There was a SDMB poster who originally registered under the name Venus Hottentot. She changed her name to Nzinga_Seated after complaints were received.

She was a member for about 13 years, but hasn’t posted in a while.

https:// boards.straightdope.com/t/ so-are-racial-slurs-in-usernames-ok-now/ 397798

https://boards. straightdope.com/t/ may-i-explain-my-user-name/ 397906

And the origin of the name explained.

There’s also the “longest German word” routine:

Has the Dambusters been re-rated too?

“I was raised by Hottentots and Zulus!

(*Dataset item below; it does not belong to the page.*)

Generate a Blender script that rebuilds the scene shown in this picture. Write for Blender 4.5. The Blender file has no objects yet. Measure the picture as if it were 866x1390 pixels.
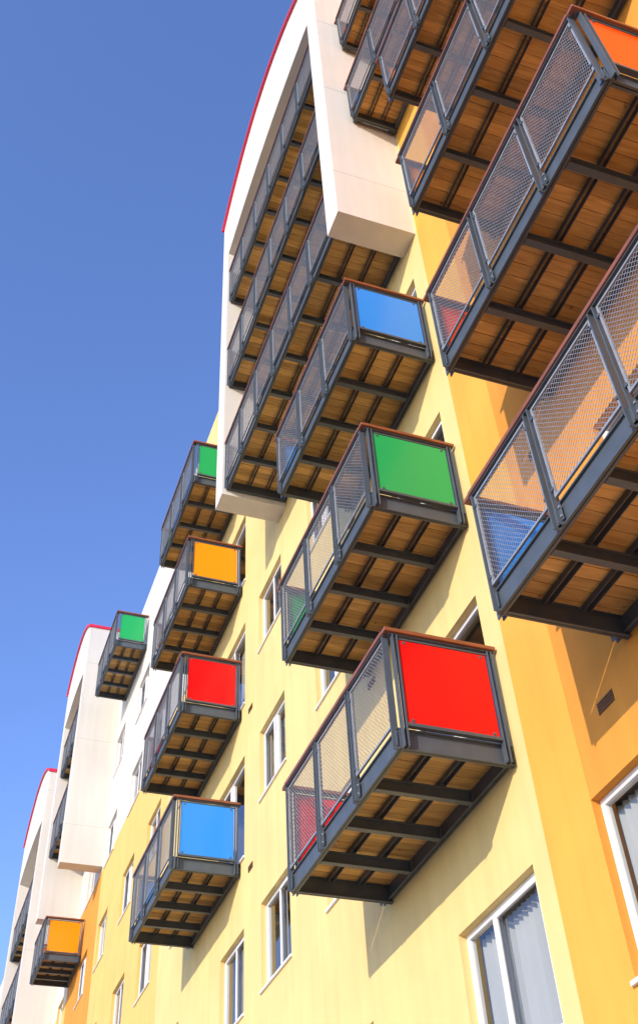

I couldn’t even contemplate drinking a glass of milk with my salami sandwich without giving serious offense to God Almighty.”

— Philip Roth, Portnoy’s Complaint

This is the key point to me. I mean it’s still pretty dodgy given this:

It’s a derogatory racial term used (with origins in brutal colonial oppression and genocide of indigenous people*) to refer to misbehaving children (I’ve also heard of it used this way, though only in a very antiquated way).

But also it’s being used to refer to white children in black face.

Yeah that deserves a bump to PG IMO. I mean if they edited out the daily mail readership would be equally yo in arms.

* - the Khoi are the indigenous population of southern Africa who still had a nomadic semi-pastural life style.

Don’t know about that, but the film is regularly edited when shown on US TV so they don’t have to give the name of the dog mascot.

In Guess Who’s Coming to Dinner, Spencer Tracy has a line that includes “Fuzzy Wuzzies” which I thought was especially peculiar and backward in a movie about liberalizing race relations. He wasn’t referring specifically to his daughter’s fiancé or that family, but it was very uncomfortable to listen to, even in 1967. I don’t recall that it generated any comment, however.

Moderating: Please be more careful in linking to old posts. Both links previewed to problematic posts. One with the use of the N-Word and the other insulting a poster. Neither is needed for this Cafe thread.

I’m curious, what board changed the ratings? As I understand it, once the Motion Picture Association rates a film it’s pretty much set in stone. A film’s MPA rating won’t change so long as the same edit of the movie that was rated is being released. i.e. If Gremlins went back into theaters today the studio wouldn’t have to resubmit it to the MPA for a rating unless they added additional footage or otherwise made edits. Perhaps I’ve been grossly misinformed about how the rating system works.

Mary Poppins was released in 1964 and the modern MPA rating system we’re familiar with wasn’t created until 1968. But I’ve got to think Mary Poppins has had a few theatrical releases since then, but perhaps I’m wrong.

I’ve always found it a bit odd how people were concerned about how we should rate movies. But I’ve never seen a concerted effort to apply a rating system to books. (Not that people don’t try to censor books of course.) At the tender age of 15, I could walk into a library, pick up a collection of H.P. Lovecraft stories, and be hit over the head with the racism language in stories like “The Horror at Red Hook” or “Herbert West- Reanimator” that make Hottentot look downright quaint.

Edit: And don’t I feel silly? The article says right there who changed the rating of the movie.

My family go-to for rowdy kids was “Hunyak,” from their German contempt for Eastern Europeans. My Eastern European professor’s mother’s word was “bazi-baxouk,” after the jailbirds used by the Ottomans as cannon fodder.

The British Board of Film Classification, or BBFC. Which is clearly stated in the link.

Darn it. My realization came too late!